Seeing Dan Olsen, Producer of the analysis show, Folding Ideas, take to the PAX East stage like a rock star to talk about Call of Duty Ghosts, almost lures you into a false sense of security. After all, this is Call of Duty, and as Dan himself says, the franchise became culturally significant due to ‘meteoric’ success.
But of course, the way that Dan then proceeds to pull the game apart is an exciting subversion of expectations that teaches a lot about the gaming industry, about Call of Duty as a franchise, and about what overcoming the various developmental trials and tribulations for a dev team might look like.
At the end of the panel, one brave soul stands at the mic to ask Dan: ‘Was Call of Duty Ghosts the franchise’s World of Warcraft cataclysm?’ and Dan responds with a simple: ‘Yes’. As Dan has looked into the fiddly context of Call of Duty Ghosts, including how it was made, he enlightens us by explaining that Activision gave its developers just 2 years to finish the game. He says: ‘Usually for an AAA game, you get 3 years, but Activision wanted to release one game a year.’

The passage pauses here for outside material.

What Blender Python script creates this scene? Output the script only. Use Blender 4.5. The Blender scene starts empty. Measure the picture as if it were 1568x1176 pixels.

The pressure of such a time constraint can be seen as cracks across a porcelain surface for Call of Duty Ghosts. Dan lists out specific issues with the story, citing that in development, levels are built first to make things look cool, and then the why of it all is the writer’s problem. This is true particularly for the cinematic shooters, and in the case of Call of Duty, Dan comments that it was like they were ‘trying to make James Bond but were constrained by the realism of a militaristic shooter.’
Dan continued to comment on Call of Duty Ghosts’ flaws, bringing up frequent crashes when it was released, how the focus on the release to the PS4 left the PC version in a bad way, and how the gameplay was sluggish. According to Dan, there were vehicle segments in the game that just broke the run time, and thus, that all-important immersion, completely.
He goes on to talk about how the game just missed the mark in overall entertainment. ‘It’s an escort mission from the point of view of the NPC being escorted,’ he says, to a round of chirping laughter from the crowd. You end up following Marek and Keegan, who are completely indistinguishable from one another, and then the mechanics of the rifles you pick up have single-digit percentage differences between them. The weapons are: ‘Unsatisfying on a raw mechanical level.’
Dan really did his homework for Call of Duty Ghosts and presented his findings in a marvellously entertaining way. It was interesting to learn of the developmental constraints of the game, as well as take the breakdown of just what, in terms of mechanics, story, and direction, made this game so fundamentally flawed. He explains that Call of Duty went into a decline after Ghosts with only a 4.5/10 user rating, though he does go on to say a lot of the comments were just niggling complaints from primarily American users about the servers.